If you don't have good answers for these questions for a given mechanic in your game, you have a problem. The problem may lie in the mechanic itself, or it may arise from the set of mechanics available to the player. Additionally, the problem could be with the content the player can (or can’t) encounter.

First, take a look at the mechanic itself. Is it fun to use? Does it suffer from awkward inputs or unclear feedback? Does it have a specific purpose in your broader design? Does it fulfill that purpose in practice? Your mechanics should be fun and straightforward to use, and clearly message their use, success, and failure. If this isn’t the case, try adjusting the tuning and presentation. Additionally, there should be a deliberate reason for your mechanic to be in the game. What purpose is it meant to serve? If it doesn't’t have one, or isn’t serving its purpose, consider cutting it. Having useless mechanics clutters up your game, making the experience less elegant and more frustrating.

But that evaluation isn’t sufficient: Mechanics don’t exist in a vacuum. Further, the mechanics themselves are a part of the context in which they operate. If you find that your problem mechanic works fine and achieves your design goals, but still isn’t getting used as you’ve intended, consider the full suite of mechanics available to the player. Are there mechanics that make your problem redundant? If the player has other means of achieving the goal of your mechanic, they may wind up ignoring it in favor of other options, especially if these other means are more effective than your mechanic. As an example, you may have given RTS players a unit that acts as a hard counter to a particular enemy strategy. But if they also have access to units that soft counters that strategy while hard countering a different strategy, they may favor the latter unit for its greater flexibility, especially if it is cheaper or faster to construct than the first unit. This is especially true if the alternate means have less friction or provide additional capabilities on top of your mechanic. These are straightforward ways in which one mechanic can moot another.

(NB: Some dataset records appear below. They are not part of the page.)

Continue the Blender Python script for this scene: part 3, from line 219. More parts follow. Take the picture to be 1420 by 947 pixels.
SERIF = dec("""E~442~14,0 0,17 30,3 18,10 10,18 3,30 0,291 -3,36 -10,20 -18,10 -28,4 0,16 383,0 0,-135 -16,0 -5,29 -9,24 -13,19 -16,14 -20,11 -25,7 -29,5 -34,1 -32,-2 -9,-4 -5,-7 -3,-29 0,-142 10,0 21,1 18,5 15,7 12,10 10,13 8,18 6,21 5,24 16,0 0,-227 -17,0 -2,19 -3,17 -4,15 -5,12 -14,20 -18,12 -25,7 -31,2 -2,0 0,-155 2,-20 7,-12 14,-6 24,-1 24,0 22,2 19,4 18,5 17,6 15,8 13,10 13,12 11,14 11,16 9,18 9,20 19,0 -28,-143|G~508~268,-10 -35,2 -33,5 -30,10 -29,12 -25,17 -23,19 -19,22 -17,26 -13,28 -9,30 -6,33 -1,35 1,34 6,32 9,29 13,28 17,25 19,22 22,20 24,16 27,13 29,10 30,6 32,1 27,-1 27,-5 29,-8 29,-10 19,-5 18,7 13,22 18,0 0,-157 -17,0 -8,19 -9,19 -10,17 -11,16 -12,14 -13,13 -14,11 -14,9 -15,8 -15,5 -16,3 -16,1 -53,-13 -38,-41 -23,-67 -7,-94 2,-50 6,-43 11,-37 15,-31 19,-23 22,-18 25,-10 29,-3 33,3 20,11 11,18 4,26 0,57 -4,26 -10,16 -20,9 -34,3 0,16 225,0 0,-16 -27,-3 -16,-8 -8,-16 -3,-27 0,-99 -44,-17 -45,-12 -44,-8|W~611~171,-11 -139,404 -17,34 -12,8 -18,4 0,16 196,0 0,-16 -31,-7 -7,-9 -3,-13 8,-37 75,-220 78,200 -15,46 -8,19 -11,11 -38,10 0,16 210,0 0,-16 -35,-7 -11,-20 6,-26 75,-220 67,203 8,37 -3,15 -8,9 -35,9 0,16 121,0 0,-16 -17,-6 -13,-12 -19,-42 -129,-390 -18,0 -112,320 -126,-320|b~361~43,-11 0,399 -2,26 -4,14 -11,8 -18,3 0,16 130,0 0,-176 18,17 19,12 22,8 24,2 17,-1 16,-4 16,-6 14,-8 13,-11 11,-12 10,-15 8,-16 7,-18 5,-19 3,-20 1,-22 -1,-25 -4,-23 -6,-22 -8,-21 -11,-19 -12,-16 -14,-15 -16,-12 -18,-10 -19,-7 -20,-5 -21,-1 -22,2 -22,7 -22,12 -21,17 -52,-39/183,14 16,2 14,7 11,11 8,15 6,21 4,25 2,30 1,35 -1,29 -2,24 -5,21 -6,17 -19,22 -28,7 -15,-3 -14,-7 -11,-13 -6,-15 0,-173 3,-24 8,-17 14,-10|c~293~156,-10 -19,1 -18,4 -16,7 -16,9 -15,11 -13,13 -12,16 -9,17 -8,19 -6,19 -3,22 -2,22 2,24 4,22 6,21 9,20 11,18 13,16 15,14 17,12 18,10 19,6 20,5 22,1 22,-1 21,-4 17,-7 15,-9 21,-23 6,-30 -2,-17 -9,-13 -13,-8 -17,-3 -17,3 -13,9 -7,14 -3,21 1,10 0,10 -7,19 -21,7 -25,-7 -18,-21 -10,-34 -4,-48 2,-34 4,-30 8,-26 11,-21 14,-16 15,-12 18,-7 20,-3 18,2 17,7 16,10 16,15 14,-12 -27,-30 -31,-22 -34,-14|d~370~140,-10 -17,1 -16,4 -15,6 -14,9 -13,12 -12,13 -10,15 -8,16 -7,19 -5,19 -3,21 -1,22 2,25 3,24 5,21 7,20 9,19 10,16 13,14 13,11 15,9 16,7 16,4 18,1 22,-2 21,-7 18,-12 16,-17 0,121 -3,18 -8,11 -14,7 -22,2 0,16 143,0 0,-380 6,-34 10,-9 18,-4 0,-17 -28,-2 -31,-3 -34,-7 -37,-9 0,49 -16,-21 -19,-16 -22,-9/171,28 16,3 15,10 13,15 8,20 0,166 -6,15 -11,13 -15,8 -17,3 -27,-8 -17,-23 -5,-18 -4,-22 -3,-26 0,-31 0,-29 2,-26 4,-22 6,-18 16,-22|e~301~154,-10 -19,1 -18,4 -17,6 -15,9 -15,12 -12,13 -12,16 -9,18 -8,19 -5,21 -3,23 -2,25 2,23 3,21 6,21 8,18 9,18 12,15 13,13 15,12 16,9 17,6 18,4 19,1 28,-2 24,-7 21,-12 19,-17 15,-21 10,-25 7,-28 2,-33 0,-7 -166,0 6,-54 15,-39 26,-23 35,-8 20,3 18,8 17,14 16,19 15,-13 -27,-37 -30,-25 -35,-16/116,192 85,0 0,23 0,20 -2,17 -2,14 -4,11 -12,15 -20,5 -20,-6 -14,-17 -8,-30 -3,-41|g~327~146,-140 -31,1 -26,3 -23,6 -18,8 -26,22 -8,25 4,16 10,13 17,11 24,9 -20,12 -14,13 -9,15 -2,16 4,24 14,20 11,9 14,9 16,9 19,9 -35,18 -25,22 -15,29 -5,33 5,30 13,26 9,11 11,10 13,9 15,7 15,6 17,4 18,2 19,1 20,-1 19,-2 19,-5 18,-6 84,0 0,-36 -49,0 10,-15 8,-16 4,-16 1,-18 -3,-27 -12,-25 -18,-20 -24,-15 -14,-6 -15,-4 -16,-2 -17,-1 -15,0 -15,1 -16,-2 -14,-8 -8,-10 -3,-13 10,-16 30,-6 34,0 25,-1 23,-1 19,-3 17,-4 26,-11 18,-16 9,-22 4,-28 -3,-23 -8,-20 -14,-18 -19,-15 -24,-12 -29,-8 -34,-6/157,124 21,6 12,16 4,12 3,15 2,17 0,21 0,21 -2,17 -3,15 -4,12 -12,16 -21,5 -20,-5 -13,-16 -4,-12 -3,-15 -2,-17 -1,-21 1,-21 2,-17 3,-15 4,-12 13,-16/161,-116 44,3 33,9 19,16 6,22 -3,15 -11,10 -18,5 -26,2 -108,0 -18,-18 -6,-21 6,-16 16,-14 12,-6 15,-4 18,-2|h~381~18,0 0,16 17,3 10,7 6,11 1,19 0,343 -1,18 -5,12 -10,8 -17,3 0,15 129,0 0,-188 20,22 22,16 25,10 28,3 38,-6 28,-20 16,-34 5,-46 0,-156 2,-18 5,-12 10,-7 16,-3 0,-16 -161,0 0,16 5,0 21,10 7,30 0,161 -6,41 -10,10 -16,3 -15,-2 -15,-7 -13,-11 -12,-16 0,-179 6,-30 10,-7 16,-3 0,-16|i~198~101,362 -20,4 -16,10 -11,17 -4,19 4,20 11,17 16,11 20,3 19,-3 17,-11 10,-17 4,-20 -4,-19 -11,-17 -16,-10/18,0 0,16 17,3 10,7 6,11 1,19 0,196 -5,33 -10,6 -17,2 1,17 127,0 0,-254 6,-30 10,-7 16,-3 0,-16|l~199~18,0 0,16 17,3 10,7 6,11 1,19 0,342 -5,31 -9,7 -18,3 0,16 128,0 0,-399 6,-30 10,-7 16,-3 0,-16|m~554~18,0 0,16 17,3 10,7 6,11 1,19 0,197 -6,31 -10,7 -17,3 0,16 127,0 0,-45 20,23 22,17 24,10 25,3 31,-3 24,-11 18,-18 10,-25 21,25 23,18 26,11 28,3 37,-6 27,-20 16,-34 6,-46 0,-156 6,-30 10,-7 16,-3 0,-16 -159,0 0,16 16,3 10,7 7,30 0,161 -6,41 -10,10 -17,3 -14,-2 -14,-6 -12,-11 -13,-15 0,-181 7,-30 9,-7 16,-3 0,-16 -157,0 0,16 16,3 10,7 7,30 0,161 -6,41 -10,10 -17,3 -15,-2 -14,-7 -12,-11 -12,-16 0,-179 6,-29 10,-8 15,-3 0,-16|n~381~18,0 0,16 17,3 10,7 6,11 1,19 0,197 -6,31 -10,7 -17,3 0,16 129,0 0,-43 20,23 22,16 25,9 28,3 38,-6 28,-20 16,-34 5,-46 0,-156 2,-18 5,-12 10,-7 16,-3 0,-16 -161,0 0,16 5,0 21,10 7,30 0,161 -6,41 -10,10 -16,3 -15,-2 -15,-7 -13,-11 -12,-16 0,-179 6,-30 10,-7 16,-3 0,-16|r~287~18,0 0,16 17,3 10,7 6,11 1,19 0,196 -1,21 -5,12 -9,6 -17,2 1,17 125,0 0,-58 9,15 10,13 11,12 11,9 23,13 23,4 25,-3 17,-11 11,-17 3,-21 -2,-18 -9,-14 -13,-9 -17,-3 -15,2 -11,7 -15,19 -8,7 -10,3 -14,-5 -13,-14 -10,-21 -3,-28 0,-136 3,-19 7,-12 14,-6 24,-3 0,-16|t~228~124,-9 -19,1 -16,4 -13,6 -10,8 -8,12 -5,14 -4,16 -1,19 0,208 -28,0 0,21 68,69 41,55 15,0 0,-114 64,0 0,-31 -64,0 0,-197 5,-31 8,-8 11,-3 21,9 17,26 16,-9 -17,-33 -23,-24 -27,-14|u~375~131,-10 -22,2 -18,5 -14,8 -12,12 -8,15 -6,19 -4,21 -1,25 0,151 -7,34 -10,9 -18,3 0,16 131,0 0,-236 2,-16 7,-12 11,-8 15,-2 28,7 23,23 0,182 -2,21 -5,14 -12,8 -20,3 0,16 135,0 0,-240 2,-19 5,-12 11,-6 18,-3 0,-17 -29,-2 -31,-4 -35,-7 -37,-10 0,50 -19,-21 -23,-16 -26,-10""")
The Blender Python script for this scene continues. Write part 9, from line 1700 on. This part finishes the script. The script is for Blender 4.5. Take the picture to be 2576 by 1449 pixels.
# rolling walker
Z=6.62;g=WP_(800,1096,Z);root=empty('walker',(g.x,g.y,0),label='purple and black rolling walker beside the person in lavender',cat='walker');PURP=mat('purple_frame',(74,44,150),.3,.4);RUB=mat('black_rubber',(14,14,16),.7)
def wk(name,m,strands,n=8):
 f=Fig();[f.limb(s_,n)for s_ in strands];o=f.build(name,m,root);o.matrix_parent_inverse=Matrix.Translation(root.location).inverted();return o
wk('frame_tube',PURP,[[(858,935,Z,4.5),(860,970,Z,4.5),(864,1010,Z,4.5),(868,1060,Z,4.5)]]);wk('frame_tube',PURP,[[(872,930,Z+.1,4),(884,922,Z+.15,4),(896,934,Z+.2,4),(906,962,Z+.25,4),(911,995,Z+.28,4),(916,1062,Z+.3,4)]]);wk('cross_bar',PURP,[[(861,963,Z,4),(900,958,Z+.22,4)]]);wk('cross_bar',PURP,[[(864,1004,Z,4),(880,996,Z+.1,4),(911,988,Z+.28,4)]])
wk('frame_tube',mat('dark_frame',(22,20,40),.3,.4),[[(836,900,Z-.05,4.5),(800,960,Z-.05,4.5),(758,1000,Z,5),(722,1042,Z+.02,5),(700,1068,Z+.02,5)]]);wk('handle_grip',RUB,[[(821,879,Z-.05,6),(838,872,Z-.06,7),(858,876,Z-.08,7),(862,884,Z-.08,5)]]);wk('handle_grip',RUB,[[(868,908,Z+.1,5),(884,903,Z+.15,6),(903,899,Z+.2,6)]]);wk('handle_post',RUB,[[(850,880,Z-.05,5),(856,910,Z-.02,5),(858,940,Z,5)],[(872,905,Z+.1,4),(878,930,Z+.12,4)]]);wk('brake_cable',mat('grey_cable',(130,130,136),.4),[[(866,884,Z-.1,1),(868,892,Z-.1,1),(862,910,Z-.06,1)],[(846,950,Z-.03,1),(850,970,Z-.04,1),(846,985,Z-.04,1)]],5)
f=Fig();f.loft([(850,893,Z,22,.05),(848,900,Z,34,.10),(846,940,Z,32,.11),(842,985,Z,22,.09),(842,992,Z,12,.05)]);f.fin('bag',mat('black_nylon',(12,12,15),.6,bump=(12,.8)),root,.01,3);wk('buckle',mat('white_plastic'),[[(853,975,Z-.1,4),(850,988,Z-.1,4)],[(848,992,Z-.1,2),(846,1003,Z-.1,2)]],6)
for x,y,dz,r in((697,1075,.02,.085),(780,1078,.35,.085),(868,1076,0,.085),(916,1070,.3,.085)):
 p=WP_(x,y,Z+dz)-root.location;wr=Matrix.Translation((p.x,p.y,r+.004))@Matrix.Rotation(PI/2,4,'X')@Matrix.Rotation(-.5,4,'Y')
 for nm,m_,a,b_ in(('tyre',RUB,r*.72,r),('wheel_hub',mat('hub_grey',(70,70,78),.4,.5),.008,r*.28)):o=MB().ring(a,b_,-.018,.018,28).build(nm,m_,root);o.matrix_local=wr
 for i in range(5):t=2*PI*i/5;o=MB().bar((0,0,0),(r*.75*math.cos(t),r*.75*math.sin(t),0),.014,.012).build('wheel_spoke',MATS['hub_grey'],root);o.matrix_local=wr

A more subtle form of undermining occurs when a game has a mechanic that is good enough for most of the obstacles the player will face. In this case, the problem is one mechanic causing several other more effective mechanics to be underutilized. If they already have a go-to mechanic that is a pretty good answer for everything, players will be less inclined to utilize the great answers they have for specific situations. For example, you may want players in an RPG to use elemental attacks, matched to enemy weaknesses, for bonus damage. But if you have also given them a raw damage attack that does almost as much damage as clever use of elemental attacks, they’ll simply use the raw attack in all scenarios. This is especially important if the more specialized mechanics have greater friction than the generic mechanic. To use the above example, if the raw damage attack costs less mana than the elemental abilities, this will further drive players to use it instead of the higher damage, but more specialized, elemental attacks. Players trend toward the path of least resistance. If you've made that spamming the least interesting ability, then players will fail to have all of the fun the game has at the ready for them.

Earlier, I described mechanics as the verbs of your game. Just as verbs only make sense in relationship to nouns, your mechanics only make sense in relationship to the content you’ve built for the player. If your mechanic works, and is fun, and isn’t undermined by other mechanics in your game, it still won’t get used to its full potential if you don’t present the player with scenarios in which they can utilize it effectively. Make sure that the actual content in your game will give the player ample opportunities to utilize your mechanic. More than this, it needs to be clear to the player that your mechanic is the best option for the problem at hand, and using it must feel good both in the moment, and once achieved. Make sure you’re giving good feedback to the player on how effective their choice of mechanic was.

Taken together, we now see how to insure players will use the cool mechanics you’ve put in your game as intended: Make sure your mechanic has an interesting gameplay purpose, make sure that purpose isn’t undermined by other mechanics or inadequate tuning, and present the player with scenarios in which using the mechanic both feels good and effectively advances their goals. Given the means, motive, and opportunity, players will happily use the full suite of mechanics you provide them with, and enjoy the full experience of your game.